È quanto emerge da una indagine della Questura di Como sull’evoluzione dei reati nella provincia lariana negli ultimi vent’anni. «I dati stanno a dimostrare che per quanto riguarda i delitti rispetto a venti anni fa si sta decisamente meglio – commenta Giuseppe De Angelis, questore di Como –. Incominciando dai reati legati alla frontiera. Non c’è dubbio che essendo il capoluogo lariano città di frontiera è stato chiamato a fare i conti con pericolosi traffici internazionali, come sono stati per lunghi anni quelli di armi e droga».

Per capire cosa ha significato per Como il traffico di armi dal Canton Ticino è sufficiente consultare gli archivi dei giornali. O, a maggior regione, i resoconti delle audizioni davanti alla ‘Commissione parlamentare d’inchiesta sul fenomeno della mafia e sulle associazioni criminali similari’. Come quella del 4 dicembre 1992, protagonista Leonardo Messina, il primo pentito di mafia a nominare mafioso Giulio Andreotti. Dalle confessioni di ‘Narduzzo’, raccolte da Paolo Borsellino, scaturì il 17 settembre 1992 l’operazione ‘Leopardo’ (oltre duecento arresti, numerosi dei quali a Como e Varese), considerata fra le più importanti inchieste antimafia in Italia. Nel corso della lunga audizione Messina dedicò un capitolo importante alle armi. A una domanda di Luciano Violante, presidente della Commissione antimafia, il collaboratore di giustizia rispose: “Sono tutte fesserie gli articoli giornalistici che parlano di navi che arrivano a Palermo carichi di armi. Anche per le armi, come per la droga, la mafia di avvale di mille strade: quando non può disporne le ruba oppure le compra al nord, in Svizzera, nelle armerie del Canton Ticino. Negli anni in cui ero al confine obbligato a Bulgarograsso, nel comasco, ho acquistato in Ticino armi per centinaia di milioni di lire. A Lugano era come andare a comperare le caramelle. In Ticino se si conosceva l’armiere, si otteneva tutto ciò che si voleva. Un Kalashnikov costava un milione e mezzo, due milioni e trecento mila lire con due caricatori con trecento colpi”. 

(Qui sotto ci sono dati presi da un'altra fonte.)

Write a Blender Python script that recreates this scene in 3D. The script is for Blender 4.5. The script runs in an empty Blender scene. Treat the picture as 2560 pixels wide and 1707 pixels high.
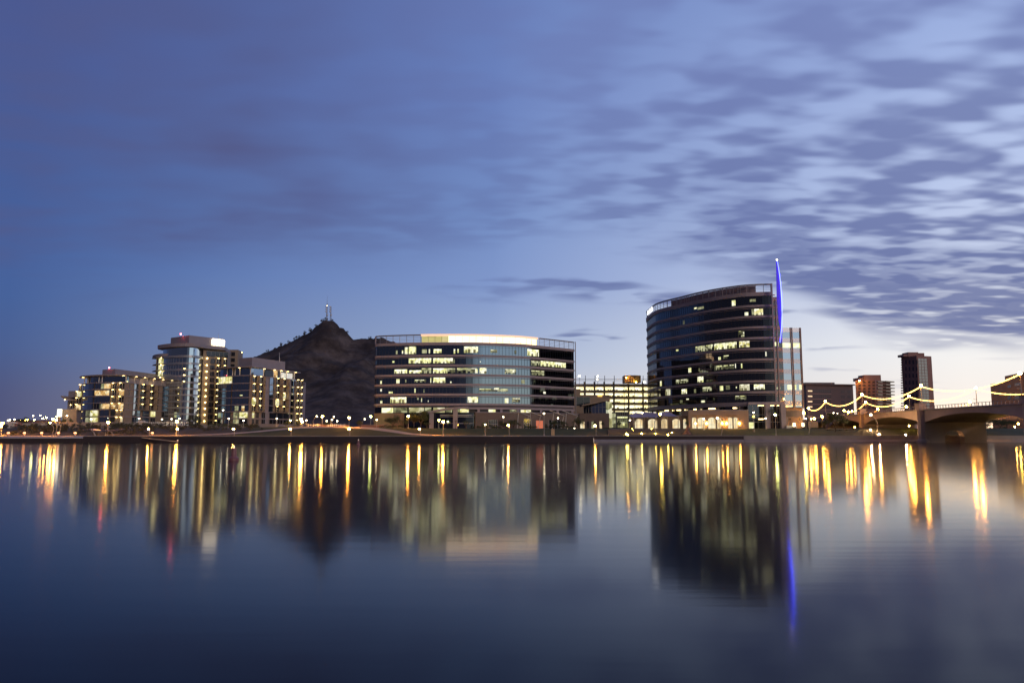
import bpy, math, random
from math import radians as R, sin, cos, tan, pi, sqrt, atan2
from mathutils import Vector
random.seed(7)
SC = bpy.context.scene
COL = SC.collection

# ------------------------------------------------------------------ camera
CAM_Z = 3.0
PITCH = 6.74
FPX = 1962.0                      # focal length in pixels of the 2560 px wide photograph
cam_d = bpy.data.cameras.new('camera'); cam = bpy.data.objects.new('camera', cam_d); COL.objects.link(cam)
cam_d.sensor_width = 36.0; cam_d.lens = 36.0 * FPX / 2560.0
cam_d.clip_start = 0.5; cam_d.clip_end = 20000
cam.location = (0, 0, CAM_Z); cam.rotation_euler = (R(90 + PITCH), 0, 0)
SC.camera = cam

# ------------------------------------------------------------------ view / render
SC.view_settings.view_transform = 'Standard'; SC.view_settings.look = 'None'
SC.view_settings.exposure = 0.0; SC.view_settings.gamma = 1.0
SC.cycles.use_denoising = True
SC.cycles.max_bounces = 5; SC.cycles.diffuse_bounces = 2; SC.cycles.glossy_bounces = 4
SC.cycles.transmission_bounces = 2; SC.cycles.transparent_max_bounces = 6
SC.cycles.sample_clamp_indirect = 6.0
SC.cycles.caustics_reflective = True

# ------------------------------------------------------------------ world: dusk sky with streaked cloud
W = bpy.data.worlds.new('World'); SC.world = W; W.use_nodes = True
nt = W.node_tree; nt.nodes.clear(); N = nt.nodes; LK = nt.links
def node(t, **kw):
    n = N.new(t)
    for k, v in kw.items(): setattr(n, k, v)
    return n
def inp(n, i, v):
    if hasattr(v, 'is_output') or isinstance(v, bpy.types.NodeSocket): LK.new(v, n.inputs[i])
    else: n.inputs[i].default_value = v
def math_(op, a, b=None, c=None):
    n = node('ShaderNodeMath', operation=op); inp(n, 0, a)
    if b is not None: inp(n, 1, b)
    if c is not None: inp(n, 2, c)
    return n.outputs[0]
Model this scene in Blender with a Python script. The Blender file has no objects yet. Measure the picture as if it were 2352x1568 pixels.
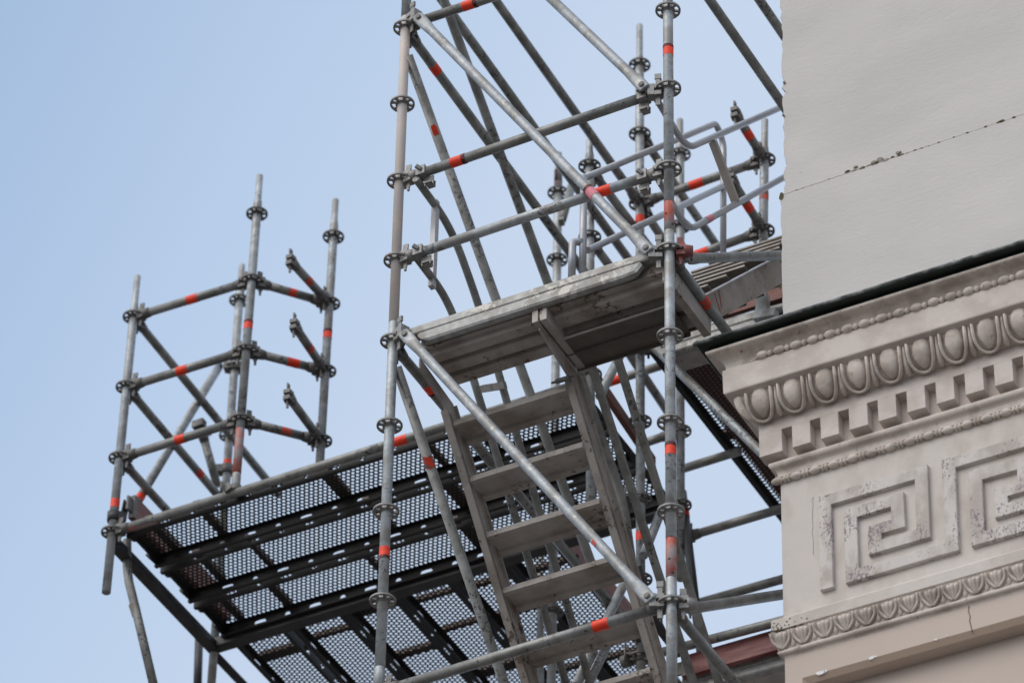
import bpy, math, random
from mathutils import Vector, Matrix
random.seed(7)
R = math.radians
scene = bpy.context.scene
COL = scene.collection

# ------------------------------------------------------------------ camera
FPX = 11211.0                      # focal length in units of a 2352 px wide frame
PITCH, YAW, ROLL = R(39.54), R(28.48), R(1.40)
LIFT = 18.11                       # height of tower level 0 above the pavement
CAMP = Vector((8.881, -15.197, -16.51))     # relative to the top rosette of the left tower post
CM = Matrix.Rotation(YAW, 3, 'Z') @ Matrix.Rotation(math.pi/2 + PITCH, 3, 'X') @ Matrix.Rotation(ROLL, 3, 'Z')
cam = bpy.data.cameras.new('camera')
cam.sensor_width = 36; cam.sensor_fit = 'HORIZONTAL'; cam.lens = FPX/2352*36
cam.clip_start = 0.5; cam.clip_end = 3000
cam.dof.use_dof = True; cam.dof.focus_distance = 22.6; cam.dof.aperture_fstop = 2.7; cam.dof.aperture_blades = 9
co = bpy.data.objects.new('camera', cam); COL.objects.link(co)
co.matrix_world = Matrix.Translation(CAMP + Vector((0, 0, LIFT))) @ CM.to_4x4()
scene.camera = co

def ray(px, py): return CM @ Vector(((px-1176)/FPX, -(py-784)/FPX, -1.0))
def U(px, py, X=None, Y=None, Z=None):
    """point seen at (px,py) of the photo that lies in the given vertical or level plane"""
    r = ray(px, py)
    if X is not None: t = (X-CAMP.x)/r.x
    elif Y is not None: t = (Y-CAMP.y)/r.y
    else: t = (Z-CAMP.z)/r.z
    return CAMP + r*t
def prj(p):
    q = CM.transposed() @ (p-CAMP)
    return Vector((1176+FPX*q.x/-q.z, 784-FPX*q.y/-q.z))

# ------------------------------------------------------------------ sky and sun
SUN_EL, SUN_AZ = R(42), R(205)     # azimuth clockwise from +Y
w = bpy.data.worlds.new('World'); scene.world = w; w.use_nodes = True
nt = w.node_tree; nt.nodes.clear()
def wn(t, **k):
    n = nt.nodes.new(t)
    for a, b in k.items(): setattr(n, a, b)
    return n
out = wn('ShaderNodeOutputWorld'); bg = wn('ShaderNodeBackground'); bg.inputs[1].default_value = 0.1
sky = wn('ShaderNodeTexSky', sky_type='NISHITA', sun_disc=False, sun_elevation=SUN_EL, sun_rotation=SUN_AZ, air_density=1.2, dust_density=2.5, ozone_density=1.0)
tc = wn('ShaderNodeTexCoord')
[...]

In quegli anni, una volta fatto il pieno di armi in Ticino, il problema era attraversare la frontiera, anche perché allora c’erano serrati controlli. La droga ha scelto altre via. Incominciando da quella dei balcani. L’indagine della Questura lariana si è focalizzata su un ampio ventaglio di reati, fra cui alcuni abitualmente considerati minori, ma che minori non lo sono, come ben sanno coloro che li hanno subiti, in cominciando dai furti in abitazioni. Un reato odioso che nell’ultimo quinquennio si è quasi dimezzato. Stessa tendenza per le rapine. In crescita le truffe e le violenze sessuali. In calo anche le denunce per stupefacenti. In questo ambito negli ultimi anni si è registrato una attività di spaccio nelle zone boschive con il Canton Ticino. E ciò lo si deve alla clientela ticinese.